Generally, most lawyers and law firms will tell you that their contingency fee is one third (33 1/3%) of the total recovery if the case is settled before a suit is filed. The contingency fee goes up to 40% as soon as the case is filed. Many firms also charge an additional fee in the event of an appeal which may make the total fee be as much as 45 to 50 percent of the total recovery.

Certain states such as Florida, for example, provide a sliding scale for attorneys’ fees which is geared to the amount of the recovery. These amounts are the maximum fees which may be charged without permission of the trial judge to charge a greater fee.

  • 33 1/3% of any recovery up to $1 million through the time of filing of an Answer or demand for appointment of arbitrators or if liability is admitted at the time an Answer is filed
  • 40% of any recovery up to $1 million through the trial of the case
  • 30% of any recovery between $1 – 2 million unless liability is admitted at time an Answer is filed in which case 20% of such recovery
  • 20% of any recovery in excess of $2 million unless liability is admitted at time an Answer is filed in which case 15% of such recovery
  • 5% of any recovery in addition to the fee schedule above if an appeal is necessary

However, many states do not have any sliding scale based upon the total recovery and consider the amount of attorneys’ fees to be a matter of contract and negotiation between the client and the attorney.
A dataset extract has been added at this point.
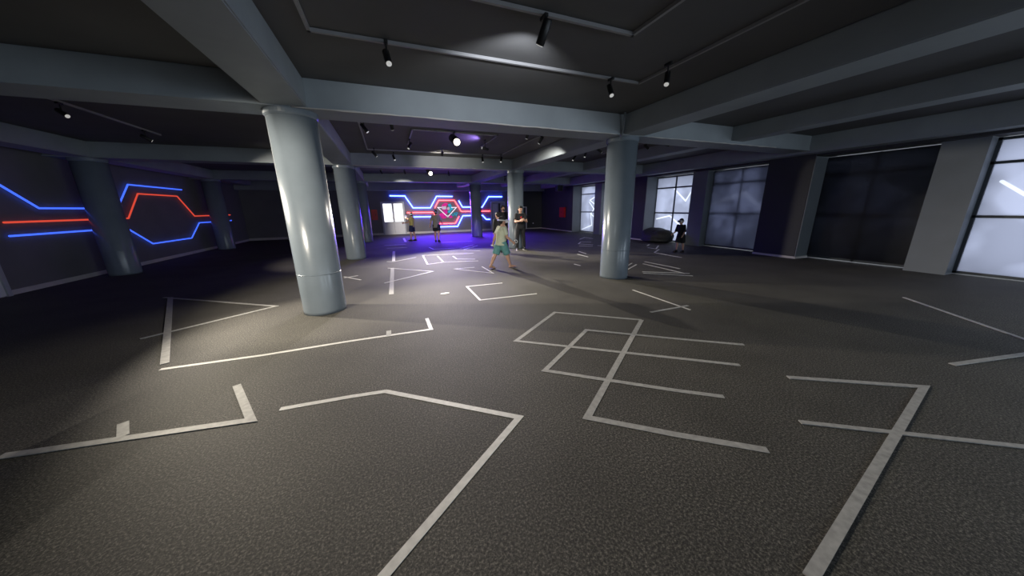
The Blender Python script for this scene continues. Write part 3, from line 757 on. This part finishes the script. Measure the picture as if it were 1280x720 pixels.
# ------------------------------------------------------------------ people
def rotx(v, a):     # rotate in the sagittal plane: positive a swings a downward vector forward (+y)
    c, s = math.cos(a), math.sin(a)
    return Vector((v.x, v.y * c - v.z * s, v.y * s + v.z * c))
D = math.radians
def person(name, label, loc, heading, h, pose, shirt, pants, hair='short', shoes=None, headset=None, legs='shorts',
           girth=1.0, sleeve=.55, face=True, pants_len=1.0, shirt_hem=0.0, mask=None, headscale=1.0, print_=False):
    """heading: direction the person faces, radians from +Y towards +X"""
    t = thing(name, label, 'person', loc, -heading)
    s = h
    lean = D(pose.get('lean', 0)); pitch = D(pose.get('head', 0)); turn = D(pose.get('turn', 0))
    J = {}
    hipw = .052 * s
    thigh, shin, ank = .245 * s, .235 * s, .045 * s
    # legs from a pelvis at origin
    feet = {}
    for sd, k in (('R', 1), ('L', -1)):
        hf, kf, ab = pose.get('leg' + sd, (0, 0, 2))
        hip = Vector((k * hipw, 0, 0))
        dth = rotx(Vector((k * math.tan(D(ab)), 0, -1)).normalized(), D(hf))
        kn = hip + dth * thigh
        dsh = rotx(Vector((k * math.tan(D(ab)) * .4, 0, -1)).normalized(), D(hf - kf))
        an = kn + dsh * shin
        J['hip' + sd], J['kn' + sd], J['an' + sd] = hip, kn, an
    low = min(J['anR'].z, J['anL'].z)
    pz = ank - low
    for k in list(J): J[k] = J[k] + Vector((0, 0, pz))
    pel = Vector((0, 0, pz))
    def up(l, fwd=0): return pel + rotx(Vector((0, fwd, l)), -lean)
    waist, chest, shl, neck = up(.10 * s), up(.20 * s), up(.272 * s), up(.315 * s)
    g = girth
    body = bmesh.new()
    X, Yv = Vector((1, 0, 0)), Vector((0, 1, 0))
    # torso
    add_loft(body, [up(-.045 * s), up(0), waist, chest, shl, up(.295 * s)],
             [(.05 * s * g, .045 * s * g), (.082 * s * g, .06 * s * g), (.074 * s * g, .056 * s * g), (.088 * s * g, .062 * s * g), (.088 * s, .048 * s), (.05 * s, .035 * s)], 20, axes=(X, rotx(Yv, -lean)))
    add_caps(body, up(.28 * s), neck + Vector((0, .008 * s, .02 * s)), .034 * s, .030 * s)
    # head
    hs = headscale
    hrot = Matrix.Rotation(-turn, 3, 'Z') @ Matrix.Rotation(-pitch, 3, 'X')
    hc = neck + rotx(Vector((0, .008 * s, .072 * s * hs)), -lean * .5)
    def hp(x, y, z): return hc + hrot @ (Vector((x, y, z)) * s * hs)
    def hball(bm, c, r, seg=14): add_ball(bm, hp(*c), tuple(q * s * hs for q in r), seg, hrot)
    hball(body, (0, 0, .010), (.047, .057, .058), 22)
    hball(body, (0, .014, -.022), (.038, .042, .042), 20)
    hball(body, (0, .022, -.046), (.024, .026, .017))
    add_caps(body, hp(0, .054, .012), hp(0, .066, -.010), .006 * s, .0095 * s, 10)
    for k in (1, -1):
        hball(body, (k * .048, -.002, -.002), (.006, .012, .017))
        hball(body, (k * .018, .047, .020), (.016, .010, .006))
        hball(body, (k * .010, .062, -.012), (.005, .006, .005))
    hball(body, (0, .054, -.030), (.015, .006, .005))
    # arms
    hands = {}
    for sd, k in (('R', 1), ('L', -1)):
        sf, ab, ef, tw = pose.get('arm' + sd, (0, 8, 10, 0))      # shoulder flex, abduct, elbow flex, forearm turned inwards
        sh = up(.268 * s) + Vector((k * .098 * s * (0.5 + 0.5 * g), 0, 0))
        dv = rotx(Vector((k * math.sin(D(ab)), 0, -math.cos(D(ab)))), D(sf) - lean * .3)
        el = sh + dv * .165 * s
        dv2 = rotx(Vector((k * math.sin(D(ab)), 0, -math.cos(D(ab)))), D(sf + ef) - lean * .3)
        dv2 = (Matrix.Rotation(k * D(tw), 3, 'Z') @ dv2).normalized()
        wr = el + dv2 * .145 * s
        J['sh' + sd], J['el' + sd], J['wr' + sd] = sh, el, wr
        add_caps(body, sh, el, .034 * s * (.6 + .4 * g), .024 * s)
        add_caps(body, el, el + dv2 * .05 * s, .0245 * s, .025 * s)
        add_caps(body, el + dv2 * .05 * s, wr, .025 * s, .0155 * s)
        # hand: palm, four fingers, thumb
        side = dv2.cross(Vector((0, 0, 1)) if abs(dv2.z) < .8 else Vector((0, 1, 0))).normalized()
        if abs(dv2.z) >= .8:
            palmn = Vector((-k, 0, 0)); palmn = (palmn - dv2 * palmn.dot(dv2)).normalized(); wid = dv2.cross(palmn).normalized()
            if wid.y < 0: wid = -wid
        else:
            wid = Vector((0, 0, 1)); wid = (wid - dv2 * wid.dot(dv2)).normalized(); palmn = Vector((-k, 0, 0)); palmn = (palmn - dv2 * palmn.dot(dv2) - wid * palmn.dot(wid)).normalized()
        pc = wr + dv2 * .028 * s
        rm = Matrix((wid, palmn, dv2)).transposed()
        add_ball(body, pc, (.0235 * s, .0115 * s, .031 * s), 14, rm)
        curl = pose.get('curl' + sd, .5)
        for f_, (off, ln) in enumerate(((.017, .040), (.006, .046), (-.006, .043), (-.017, .033))):
            p0 = pc + wid * off * s + dv2 * .018 * s
            d1 = (dv2 * math.cos(curl * .7) + palmn * math.sin(curl * .7)).normalized()
            d2 = (dv2 * math.cos(curl * 2.0) + palmn * math.sin(curl * 2.0)).normalized()
            p1 = p0 + d1 * ln * .6 * s; p2 = p1 + d2 * ln * .5 * s
            add_caps(body, p0, p1, .0062 * s, .0056 * s, 8); add_caps(body, p1, p2, .0056 * s, .0050 * s, 8)
        p0 = pc + wid * .016 * s - dv2 * .012 * s
        p1 = p0 + (wid * .8 + dv2 * .7 + palmn * .25).normalized() * .022 * s
        p2 = p1 + (dv2 * .9 + palmn * (.2 + curl * .7)).normalized() * .020 * s
        add_caps(body, p0, p1, .0075 * s, .0066 * s, 8); add_caps(body, p1, p2, .0066 * s, .0056 * s, 8)
        hands[sd] = (pc + dv2 * .022 * s + palmn * .012 * s, dv2, palmn, wid)
    # legs and feet
    for sd, k in (('R', 1), ('L', -1)):
        hip, kn, an = J['hip' + sd], J['kn' + sd], J['an' + sd]
        add_caps(body, hip, kn, .052 * s * (.5 + .5 * g), .033 * s * (.6 + .4 * g))
        dsh = (an - kn).normalized()
        cf = kn + dsh * shin * .30
        add_caps(body, kn, cf + Vector((0, -.008 * s, 0)), .032 * s, .034 * s * (.6 + .4 * g))
        add_caps(body, cf + Vector((0, -.008 * s, 0)), an, .034 * s * (.6 + .4 * g), .020 * s)
        fp = D(pose.get('foot' + sd, 0))       # + = toes down
        fwd = Vector((k * .15, math.cos(fp), -math.sin(fp))).normalized()
        upv = Vector((0, math.sin(fp), math.cos(fp)))
        sole_z = -.040 * s
        heel = an + fwd * (-.018 * s) + upv * (-.024 * s)
        ball = an + fwd * (.085 * s) + upv * (-.030 * s)
        add_caps(body, an, heel, .021 * s, .021 * s)
        add_caps(body, an + upv * -.006 * s, ball, .022 * s, .0145 * s)
        add_caps(body, heel, ball, .019 * s, .0145 * s)
        for q in range(5):
            sx = (q - 2) * .0095 * s
            bp = ball + Vector((sx, 0, 0))
            add_caps(body, bp, bp + fwd * (.026 - .003 * abs(q - (1 if k < 0 else 3))) * s + upv * -.003 * s, .0078 * s, .0066 * s, 8)
        if shoes:
            b = bmesh.new()
            add_caps(b, an + upv * .004 * s, heel, .027 * s, .026 * s)
            add_caps(b, an + upv * -.002 * s, ball, .029 * s, .022 * s)
            add_caps(b, heel, ball + fwd * .022 * s, .024 * s, .021 * s)
            sh_ = remeshed('shoe', b, M[shoes], .008, t, 3)
            b = bmesh.new()
            a_, c_ = heel + upv * -.020 * s, ball + fwd * .022 * s + upv * -.016 * s
            add_loft(b, [a_ - fwd * .03 * s, a_, (a_ + c_) / 2, c_, c_ + fwd * .022 * s], [(.014 * s, .006 * s), (.027 * s, .008 * s), (.026 * s, .008 * s), (.030 * s, .008 * s), (.014 * s, .006 * s)], 14)
            obj('shoe_sole', b, M['sole'] if pose.get('whitesole') else M['black'], sh_, smooth=True)
    remeshed('body', body, M['skin'], .0075, t, 2)
    # shirt
    b = bmesh.new()
    hem = -.03 * s + shirt_hem * s
    e = .014 * s
    add_loft(b, [up(hem), up(hem + .03 * s), waist, chest, shl, up(.296 * s), up(.305 * s)],
             [(.088 * s * g + e, .066 * s * g + e), (.086 * s * g + e, .064 * s * g + e), (.078 * s * g + e, .060 * s * g + e), (.090 * s * g + e, .063 * s * g + e), (.090 * s + e, .050 * s + e), (.055 * s + e * .5, .040 * s + e * .4), (.040 * s, .036 * s)], 22, axes=(X, rotx(Yv, -lean)))
    if g > 1.1: add_ball(b, up(.07 * s, .035 * s), (.075 * s * g, .055 * s * g, .08 * s), 16)
    for sd in 'RL':
        sh, el = J['sh' + sd], J['el' + sd]
        add_caps(b, sh, sh + (el - sh) * .2, .042 * s * (.6 + .4 * g), .042 * s)
        add_loft(b, [sh, sh + (el - sh) * .3, sh + (el - sh) * (sleeve + .2)], [.042 * s, .043 * s, .044 * s], 16)
        if sleeve > 1: add_caps(b, el, J['wr' + sd], .034 * s, .026 * s)
    so = remeshed('shirt', b, M[shirt], .011, t, 3)
    if print_:
        b = bmesh.new(); q = up(.22 * s, .070 * s * g + e)
        add_ball(b, q, (.022 * s, .006 * s, .018 * s), 12); obj('shirt_print', b, M['redprint'], so)
    # shorts or trousers
    b = bmesh.new()
    e = .012 * s
    add_loft(b, [up(-.06 * s), up(-.03 * s), up(.02 * s), up(.05 * s)], [(.070 * s * g + e, .055 * s * g + e), (.085 * s * g + e, .064 * s * g + e), (.084 * s * g + e, .060 * s * g + e), (.076 * s * g + e, .056 * s * g + e)], 20, axes=(X, Yv))
    for sd in 'RL':
        hip, kn, an = J['hip' + sd], J['kn' + sd], J['an' + sd]
        if legs == 'shorts':
            q = hip + (kn - hip) * pants_len
            add_loft(b, [hip + Vector((0, 0, .02 * s)), hip + (kn - hip) * .4, q], [.056 * s * (.5 + .5 * g) + e, .055 * s * (.5 + .5 * g) + e, .052 * s * (.5 + .5 * g) + e], 16)
        else:
            add_caps(b, hip, kn, .056 * s, .044 * s)
            add_loft(b, [kn + (hip - kn) * .1, kn, kn + (an - kn) * .5, kn + (an - kn) * .97], [.046 * s, .044 * s, .040 * s, .038 * s], 16)
            add_ball(b, kn, .044 * s)
    remeshed('shorts' if legs == 'shorts' else 'trousers', b, M[pants], .011, t, 3)
    # hair
    if hair:
        b = bmesh.new()
        hball(b, (0, -.010, .022), (.052, .057, .056), 20)
        hball(b, (0, -.028, -.006), (.046, .036, .048), 18)
        for k in (1, -1): hball(b, (k * .040, -.006, .012), (.012, .030, .026))
        hball(b, (0, .030, .056), (.036, .026, .016))
        for _ in range(26):
            a = random.uniform(0, 2 * PI); el_ = random.uniform(.2, 1.4)
            v = Vector((math.cos(a) * math.cos(el_) * .050, -.010 + math.sin(a) * math.cos(el_) * .055, .022 + math.sin(el_) * .055))
            if v.y > .03 and v.z < .05: continue
            hball(b, tuple(v), (.011, .011, .009), 8)
        remeshed('hair', b, M['hair'], .009, t, 2)
    if face and not headset:
        for k in (1, -1):
            b = bmesh.new(); hball(b, (k * .019, .054, .008), (.0075, .005, .0045)); obj('eye', b, M['eye'], t, smooth=True)
            b = bmesh.new(); add_caps(b, hp(k * .010, .056, .021), hp(k * .028, .049, .021), .003 * s, .002 * s, 8); obj('eyebrow', b, M['hair'], t)
        b = bmesh.new(); hball(b, (0, .058, -.030), (.014, .005, .0045)); obj('mouth', b, M['lip'], t, smooth=True)
    if mask:
        b = bmesh.new(); hball(b, (0, .034, -.024), (.040, .034, .026)); obj('face_mask', b, M[mask], t, smooth=True, label='dark cloth mask over mouth and nose')
    if headset:
        b = bmesh.new()
        # visor box
        for sx in (-.042, .042):
            add_caps(b, hp(sx, .048, .026), hp(sx, .048, -.006), .013 * s * hs, .013 * s * hs, 10)
            add_caps(b, hp(sx, .078, .024), hp(sx, .078, -.004), .011 * s * hs, .011 * s * hs, 10)
        add_caps(b, hp(-.042, .048, .026), hp(.042, .048, .026), .013 * s * hs, .013 * s * hs, 10)
        add_caps(b, hp(-.042, .048, -.006), hp(.042, .048, -.006), .013 * s * hs, .013 * s * hs, 10)
        for z_ in (.022, .010, -.002): 
            add_caps(b, hp(-.040, .062, z_), hp(.040, .062, z_), .016 * s * hs, .016 * s * hs, 10)
            add_caps(b, hp(-.036, .076, z_), hp(.036, .076, z_), .010 * s * hs, .010 * s * hs, 10)
        vr = remeshed('vr_headset', b, M['vrwhite'], .007, t, 3, label='white virtual reality headset over the eyes')
        b = bmesh.new()
        for k in (1, -1):
            pass
        n = 24; ring = []
        for i in range(n + 1):
            a = -PI * .5 - PI * .78 + i * (2 * PI * .78) / n
            ring.append(hp(.057 * math.cos(a), -.004 + .068 * math.sin(a), .012 + .008 * math.sin(a)))
        for p, q in zip(ring[:-1], ring[1:]): add_caps(b, p, q, .0095 * s * hs, .0095 * s * hs, 8)
        obj('head_strap', b, M['vrwhite'], vr, smooth=True, label='white strap round the back of the head')
        b = bmesh.new()
        add_loft(b, [hp(0, .084, .010), hp(0, .092, .010)], [(.040 * s * hs, .020 * s * hs), (.036 * s * hs, .017 * s * hs)], 16)
        obj('visor', b, M[headset], vr, smooth=True, label='visor front')
    return t, hands, s
def world_pt(t, v):
    return Matrix.Translation(t.location) @ Matrix.Rotation(t.rotation_euler.z, 4, 'Z') @ v
def controller(t, hand, s, label, m='vrwhite'):
    p, dv, pn, wd_ = hand
    rot = Matrix.Rotation(t.rotation_euler.z, 3, 'Z')
    P_ = world_pt(t, p); a = rot @ wd_; f = rot @ dv
    c = thing('vr_controller', label, 'controller', P_)
    b = bmesh.new(); add_caps(b, -a * .05, a * .035, .015, .018, 12); obj('grip', b, M[m], c, smooth=True)
    b = bmesh.new()
    u = a * .07; pts = []
    for i in range(17):
        q = 2 * PI * i / 16; pts.append(u + f * .045 * math.cos(q) + a * .035 * math.sin(q))
    for p0, p1 in zip(pts[:-1], pts[1:]): add_caps(b, p0, p1, .009, .009, 8)
    obj('tracking_ring', b, M[m], c, smooth=True)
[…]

Despite what has been said about the general percentages charged, there is no requirement that any set percentage must be charged. In fact, just the opposite is true. Clients should be told in advance that the contingency fees are negotiable and that the client has the right to talk with the lawyer about the proposed fee and to bargin about the percentage as in any other contract.

When asked, some lawyers may refuse to charge less than their stated contingent fee percentages. If this is the case, then a potential client has only two choices: either accept the quoted fee or retain another lawyer or firm.
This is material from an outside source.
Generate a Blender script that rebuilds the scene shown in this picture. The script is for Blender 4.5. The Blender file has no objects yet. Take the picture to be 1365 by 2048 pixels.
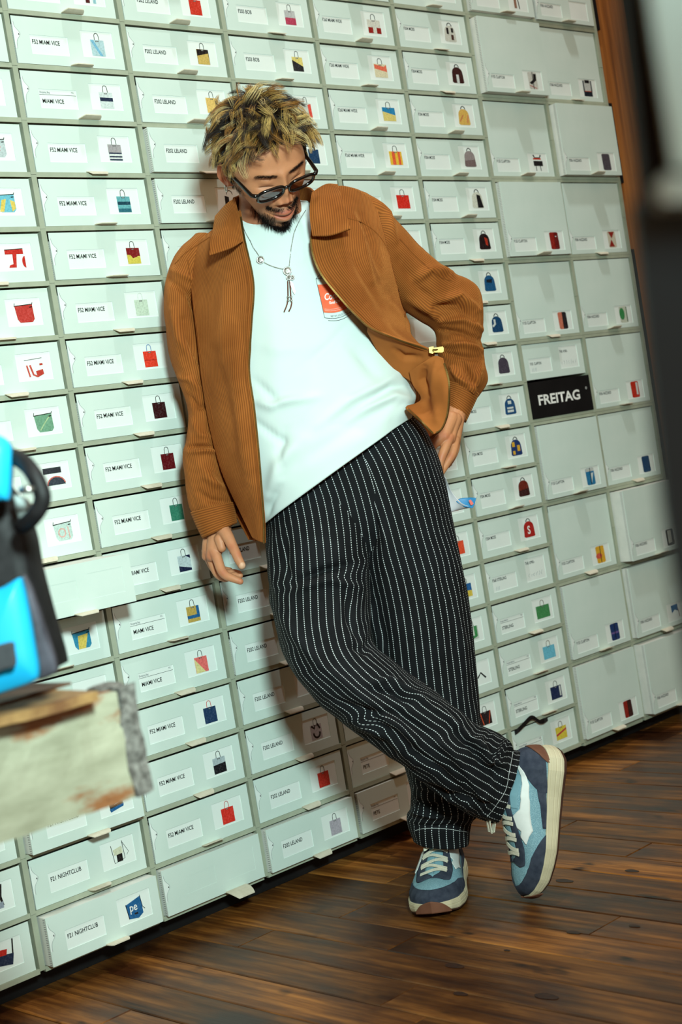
import bpy, bmesh, math, random
import numpy as np
from mathutils import Vector, Matrix
from mathutils.bvhtree import BVHTree

# ------------------------------------------------------------------ camera
sc = bpy.context.scene
COL = sc.collection
CAM = np.array([-1.7679, -2.6055, 0.9139])
RT = np.array([0.7114648, -0.68364472, -0.1626276])
UP = np.array([0.14678242, -0.08174621, 0.98578521])
FW = np.array([0.68722105, 0.72522235, -0.04218748])
FPX = 3005.0
cd = bpy.data.cameras.new('camera')
cam = bpy.data.objects.new('camera', cd)
COL.objects.link(cam)
m = Matrix.Identity(4)
for i in range(3):
    m[i][0] = RT[i]; m[i][1] = UP[i]; m[i][2] = -FW[i]; m[i][3] = CAM[i]
cam.matrix_world = m
cd.sensor_fit = 'VERTICAL'
cd.lens = 50.0
cd.sensor_height = 50.0 * 2048 / FPX
cd.sensor_width = cd.sensor_height * 1365 / 2048
cd.clip_start = 0.05
cd.dof.use_dof = True
cd.dof.focus_distance = 3.15
cd.dof.aperture_fstop = 5.0
sc.camera = cam

# ------------------------------------------------------------------ world, lights, exposure
w = bpy.data.worlds.new('world'); sc.world = w; w.use_nodes = True
bg = w.node_tree.nodes['Background']
bg.inputs[0].default_value = (1.0, 0.52, 0.25, 1)
bg.inputs[1].default_value = 0.24
def area(name, loc, target, size, power, color, sizey=None):
    l = bpy.data.lights.new(name, 'AREA'); l.energy = power; l.color = color
    l.size = size
    if sizey: l.shape = 'RECTANGLE'; l.size_y = sizey
    o = bpy.data.objects.new(name, l); COL.objects.link(o)
    o.location = loc
    o.rotation_euler = (Vector(target) - Vector(loc)).to_track_quat('-Z', 'Y').to_euler()
    return o
KEYPOS = CAM + RT * 0.28 + UP * 0.86 - FW * 0.20
kl = bpy.data.lights.new('key_flash', 'SPOT'); kl.energy = 510; kl.color = (0.74, 1.0, 0.95)
kl.spot_size = math.radians(68); kl.spot_blend = 1.0; kl.shadow_soft_size = .17
ko = bpy.data.objects.new('key_flash', kl); COL.objects.link(ko); ko.location = KEYPOS
ko.rotation_euler = (Vector((0.10, -.1, 1.12)) - Vector(KEYPOS)).to_track_quat('-Z', 'Y').to_euler()
area('ceiling_spot', (0.8, -1.25, 6.0), (0.8, 0.0, 1.4), 0.22, 85, (0.92, 1.0, 1.0))
area('room_bounce', (0.2, -2.2, 3.6), (0.6, -0.2, 0.6), 2.2, 16, (1.0, 0.70, 0.48))
area('stand_fill', CAM + RT * 1.25 + UP * .45 - FW * .35, CAM + RT * .26 + UP * .16 + FW * .46, .35, 7, (0.78, 1.0, 0.97))  # added fill, no real lamp here; brightens the near stand and its plate
sc.view_settings.view_transform = 'Standard'
sc.view_settings.look = 'None'
sc.view_settings.exposure = 0.13
sc.view_settings.gamma = 1.0
sc.view_settings.use_curve_mapping = False

# ------------------------------------------------------------------ helpers
def ray(x, y):
    return FW + (x - 682.5) / FPX * RT - (y - 1024) / FPX * UP
def D(x, y, w):
    return CAM + w * ray(x, y)
def onZ(x, y, z):
    d = ray(x, y); return CAM + (z - CAM[2]) / d[2] * d
def proj(P):
    d = np.asarray(P) - CAM; w = d @ FW
    return np.stack([682.5 + FPX * (d @ RT) / w, 1024 - FPX * (d @ UP) / w, w], -1)
def srgb(r, g, b):
    f = lambda c: (c / 255 / 12.92) if c / 255 <= .04045 else ((c / 255 + .055) / 1.055) ** 2.4
    return (f(r), f(g), f(b), 1)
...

The bottom line, however, in looking at the question of percentages of contingent fees is really what amount of money the plaintiffs put in their pocket when their case is concluded. Obviously, a lawyer who charges a larger contingent fee but recovers amuch larger recovery benefits his client as well as himself. For example, if a lawyer charged a 40% contingency fee and recovered one million dollars, the client would receive $600,000, minus costs once deducted. However if another firm could only obtain a $500,000 recovery, and charged a 25% contingent fee, the client would then receive only $375,000. Therefore the ability and expertise of the firm handling the case must be taken into account in order to maximize the plaintiff’s recovery.